Using finishing treatments, engineered products, and floor, wall and ceiling framing design to effectively control noise and improve acoustics

October 2013
Sponsored by Kinetics Noise Control

By Karin Tetlow

Continuing Education

Use the following learning objectives to focus your study while reading this month’s Continuing Education article.

Learning Objectives - After reading this article, you will be able to:

  1. Summarize the basic principles, terminology and measurement methods for sound and vibration.
  2. Evaluate and select effective sound control building assemblies and finish materials according to design goals.
  3. Discuss the role of sound control performance criteria in wall, ceiling and floor framing design.
  4. Explain the methods and reasons for controlling sound reflections and reverberation within a room.
  5. Identify how sound control building systems can contribute to LEED® points.

Credits: 1.00 HSW

In contrast to patrons of super-loud restaurants who are oblivious of the fact that 90-plus decibels of sound can cause permanent damage to hearing, occupants of modern buildings are very much aware of noise, so much so, that their complaints about airborne and impact noise are a major source of building dissatisfaction.
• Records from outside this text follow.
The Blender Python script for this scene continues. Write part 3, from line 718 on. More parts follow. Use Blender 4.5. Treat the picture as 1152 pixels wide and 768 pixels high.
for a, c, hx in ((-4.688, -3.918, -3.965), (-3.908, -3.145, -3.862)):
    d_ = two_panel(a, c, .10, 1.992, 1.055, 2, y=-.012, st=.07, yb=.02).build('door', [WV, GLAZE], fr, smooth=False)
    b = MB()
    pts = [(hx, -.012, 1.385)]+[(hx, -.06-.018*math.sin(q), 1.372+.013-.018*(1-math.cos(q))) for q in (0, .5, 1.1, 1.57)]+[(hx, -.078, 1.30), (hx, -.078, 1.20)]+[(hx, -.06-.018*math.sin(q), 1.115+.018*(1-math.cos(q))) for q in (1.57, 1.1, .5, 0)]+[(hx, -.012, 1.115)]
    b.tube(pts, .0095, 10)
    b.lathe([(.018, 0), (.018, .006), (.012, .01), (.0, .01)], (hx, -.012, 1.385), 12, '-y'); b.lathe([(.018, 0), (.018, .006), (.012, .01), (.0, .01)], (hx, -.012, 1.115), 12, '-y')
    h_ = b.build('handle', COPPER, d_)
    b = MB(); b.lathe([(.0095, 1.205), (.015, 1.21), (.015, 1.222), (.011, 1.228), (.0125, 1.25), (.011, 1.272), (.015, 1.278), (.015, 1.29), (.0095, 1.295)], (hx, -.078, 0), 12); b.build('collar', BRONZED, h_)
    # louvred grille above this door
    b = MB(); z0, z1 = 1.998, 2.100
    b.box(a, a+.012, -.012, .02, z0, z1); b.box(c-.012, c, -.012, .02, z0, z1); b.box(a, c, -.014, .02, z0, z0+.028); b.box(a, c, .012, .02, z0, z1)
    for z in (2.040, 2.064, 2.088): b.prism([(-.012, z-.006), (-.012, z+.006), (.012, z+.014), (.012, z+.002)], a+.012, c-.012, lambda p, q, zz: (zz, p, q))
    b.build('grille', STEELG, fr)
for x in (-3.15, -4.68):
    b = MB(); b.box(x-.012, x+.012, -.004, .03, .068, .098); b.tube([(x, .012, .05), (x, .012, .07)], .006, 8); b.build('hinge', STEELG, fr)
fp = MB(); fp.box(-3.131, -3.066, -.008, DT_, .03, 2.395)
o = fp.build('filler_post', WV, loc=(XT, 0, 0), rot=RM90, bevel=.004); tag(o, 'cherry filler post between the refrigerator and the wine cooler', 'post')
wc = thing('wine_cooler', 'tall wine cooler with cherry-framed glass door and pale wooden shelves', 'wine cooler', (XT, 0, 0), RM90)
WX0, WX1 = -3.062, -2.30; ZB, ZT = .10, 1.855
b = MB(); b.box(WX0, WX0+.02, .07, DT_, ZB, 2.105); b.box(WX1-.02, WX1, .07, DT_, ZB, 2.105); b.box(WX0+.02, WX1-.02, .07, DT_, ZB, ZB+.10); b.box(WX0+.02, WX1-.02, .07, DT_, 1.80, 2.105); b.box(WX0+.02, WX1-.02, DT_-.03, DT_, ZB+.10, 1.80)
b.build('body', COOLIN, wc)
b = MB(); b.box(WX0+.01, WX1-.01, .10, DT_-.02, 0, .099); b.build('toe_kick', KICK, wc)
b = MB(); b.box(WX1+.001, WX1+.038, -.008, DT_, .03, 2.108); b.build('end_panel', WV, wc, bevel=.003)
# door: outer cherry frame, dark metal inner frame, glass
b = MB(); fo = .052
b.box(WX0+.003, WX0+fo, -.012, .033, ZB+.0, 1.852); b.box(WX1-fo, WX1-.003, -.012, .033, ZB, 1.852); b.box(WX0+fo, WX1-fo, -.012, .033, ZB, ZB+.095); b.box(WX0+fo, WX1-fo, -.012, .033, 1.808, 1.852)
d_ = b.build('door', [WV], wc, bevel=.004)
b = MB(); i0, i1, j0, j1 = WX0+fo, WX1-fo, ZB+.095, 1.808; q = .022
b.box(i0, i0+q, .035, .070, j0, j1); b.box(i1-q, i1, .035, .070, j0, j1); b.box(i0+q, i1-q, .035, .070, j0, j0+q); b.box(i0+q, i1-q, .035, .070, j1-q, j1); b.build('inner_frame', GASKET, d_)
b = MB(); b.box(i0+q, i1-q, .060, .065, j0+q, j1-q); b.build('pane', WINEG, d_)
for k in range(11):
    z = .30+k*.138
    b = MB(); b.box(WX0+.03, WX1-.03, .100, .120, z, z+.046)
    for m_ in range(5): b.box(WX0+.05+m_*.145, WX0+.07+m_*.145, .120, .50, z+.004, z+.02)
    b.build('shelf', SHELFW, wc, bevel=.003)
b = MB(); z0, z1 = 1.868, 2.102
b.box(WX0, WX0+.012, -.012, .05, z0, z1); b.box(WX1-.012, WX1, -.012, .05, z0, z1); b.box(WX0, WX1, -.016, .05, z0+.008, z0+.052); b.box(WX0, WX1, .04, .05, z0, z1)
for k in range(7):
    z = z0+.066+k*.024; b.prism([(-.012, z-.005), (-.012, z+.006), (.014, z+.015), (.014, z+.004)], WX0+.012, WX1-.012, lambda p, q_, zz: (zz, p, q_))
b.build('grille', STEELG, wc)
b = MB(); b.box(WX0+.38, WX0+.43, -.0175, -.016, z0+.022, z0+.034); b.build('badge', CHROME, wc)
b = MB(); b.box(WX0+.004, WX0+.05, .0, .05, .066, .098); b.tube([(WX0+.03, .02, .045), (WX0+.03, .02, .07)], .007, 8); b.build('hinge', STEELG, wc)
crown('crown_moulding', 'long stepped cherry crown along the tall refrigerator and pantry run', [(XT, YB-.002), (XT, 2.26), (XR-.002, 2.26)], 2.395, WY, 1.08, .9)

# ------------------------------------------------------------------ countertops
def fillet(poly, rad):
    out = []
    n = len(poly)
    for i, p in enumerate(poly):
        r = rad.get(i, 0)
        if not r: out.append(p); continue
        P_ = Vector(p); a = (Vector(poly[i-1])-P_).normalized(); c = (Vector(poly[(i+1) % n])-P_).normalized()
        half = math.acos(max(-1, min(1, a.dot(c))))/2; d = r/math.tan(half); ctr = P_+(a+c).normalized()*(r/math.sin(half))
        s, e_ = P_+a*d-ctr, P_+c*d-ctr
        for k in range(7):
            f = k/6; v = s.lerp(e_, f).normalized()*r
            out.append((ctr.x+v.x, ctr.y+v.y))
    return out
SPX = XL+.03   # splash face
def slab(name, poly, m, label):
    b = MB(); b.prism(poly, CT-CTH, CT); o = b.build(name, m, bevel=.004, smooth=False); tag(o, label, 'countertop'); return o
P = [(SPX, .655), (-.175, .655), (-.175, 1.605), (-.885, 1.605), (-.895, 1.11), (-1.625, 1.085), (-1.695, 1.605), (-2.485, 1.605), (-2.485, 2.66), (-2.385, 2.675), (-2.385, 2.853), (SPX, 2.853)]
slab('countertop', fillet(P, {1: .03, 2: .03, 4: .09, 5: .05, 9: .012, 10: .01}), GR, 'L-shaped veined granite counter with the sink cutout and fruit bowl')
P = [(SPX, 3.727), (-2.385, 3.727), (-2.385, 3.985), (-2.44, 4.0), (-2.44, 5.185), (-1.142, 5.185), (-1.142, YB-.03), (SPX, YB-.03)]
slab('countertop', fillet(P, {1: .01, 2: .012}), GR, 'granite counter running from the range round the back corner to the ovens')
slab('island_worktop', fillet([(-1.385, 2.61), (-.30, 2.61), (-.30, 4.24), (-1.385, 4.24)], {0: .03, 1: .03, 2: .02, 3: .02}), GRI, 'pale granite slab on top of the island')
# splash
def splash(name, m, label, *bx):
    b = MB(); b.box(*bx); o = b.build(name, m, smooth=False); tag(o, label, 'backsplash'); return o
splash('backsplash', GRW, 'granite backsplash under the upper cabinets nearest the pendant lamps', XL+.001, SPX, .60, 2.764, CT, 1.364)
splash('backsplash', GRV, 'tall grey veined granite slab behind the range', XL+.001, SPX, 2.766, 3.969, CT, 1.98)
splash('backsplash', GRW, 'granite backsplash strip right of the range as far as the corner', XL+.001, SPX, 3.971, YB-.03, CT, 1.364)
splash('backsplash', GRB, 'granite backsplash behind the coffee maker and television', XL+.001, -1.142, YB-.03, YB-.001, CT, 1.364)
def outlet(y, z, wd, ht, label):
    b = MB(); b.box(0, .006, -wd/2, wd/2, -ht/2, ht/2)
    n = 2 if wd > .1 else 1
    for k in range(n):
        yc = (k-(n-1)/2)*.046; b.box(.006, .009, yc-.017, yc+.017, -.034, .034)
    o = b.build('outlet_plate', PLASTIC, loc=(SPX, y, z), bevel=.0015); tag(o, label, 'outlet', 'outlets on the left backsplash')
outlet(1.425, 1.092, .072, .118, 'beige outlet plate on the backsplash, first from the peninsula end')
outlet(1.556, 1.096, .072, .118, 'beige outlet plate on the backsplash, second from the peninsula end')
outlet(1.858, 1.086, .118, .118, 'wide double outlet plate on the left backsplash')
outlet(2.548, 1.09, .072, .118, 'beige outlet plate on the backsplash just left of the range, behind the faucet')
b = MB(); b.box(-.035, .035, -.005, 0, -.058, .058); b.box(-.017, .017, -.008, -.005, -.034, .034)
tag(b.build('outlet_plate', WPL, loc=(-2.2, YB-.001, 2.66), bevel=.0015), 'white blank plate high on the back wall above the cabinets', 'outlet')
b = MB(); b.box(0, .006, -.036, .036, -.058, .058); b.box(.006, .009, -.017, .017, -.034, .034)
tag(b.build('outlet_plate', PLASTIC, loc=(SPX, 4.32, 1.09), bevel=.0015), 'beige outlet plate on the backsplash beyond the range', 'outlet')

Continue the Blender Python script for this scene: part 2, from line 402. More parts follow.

Acoustics are increasingly recognized as an important feature of building design. Already playing a significant role in LEED® school construction, acoustics are contributing to LEED points in other types of construction. Given the number of projects that require special attention to sound control from concert halls to offices, plus the fact that conventional construction of floors, walls, and ceilings is often inadequate for controlling unwanted sound, design professionals benefit from knowledge of the principles of sound, plus methods for its control.

Measuring sound

Sound travels in waves. In solid building materials, it progresses as vibration. Building materials, such as stud walls, glass windows and concrete floors vibrate at a variety of frequencies when excited by sound or vibration. What we hear are fluctuations in air pressure produced by the vibrating surfaces.

Decibel (dB).

The decibel is commonly used in acoustics to quantify sound levels relative to a 0 dB reference, the typical threshold of perception of an average human

Hertz (Hz).

Sound frequency is measured in Hertz (Hz), cycles per second. The frequency of the fluctuation in pressure determines the pitch. Most sounds are a combination of many frequencies. The human voice or a diesel generator produce sound across many frequencies. An example of a single frequency is the striking of a piano key producing a single note. The 1st (lowest) key is 27 Hz. The 88th key is 4186 Hz.

Wood veneer reflectors manage acoustics at Susquehanna University, Selingsgrove, PA.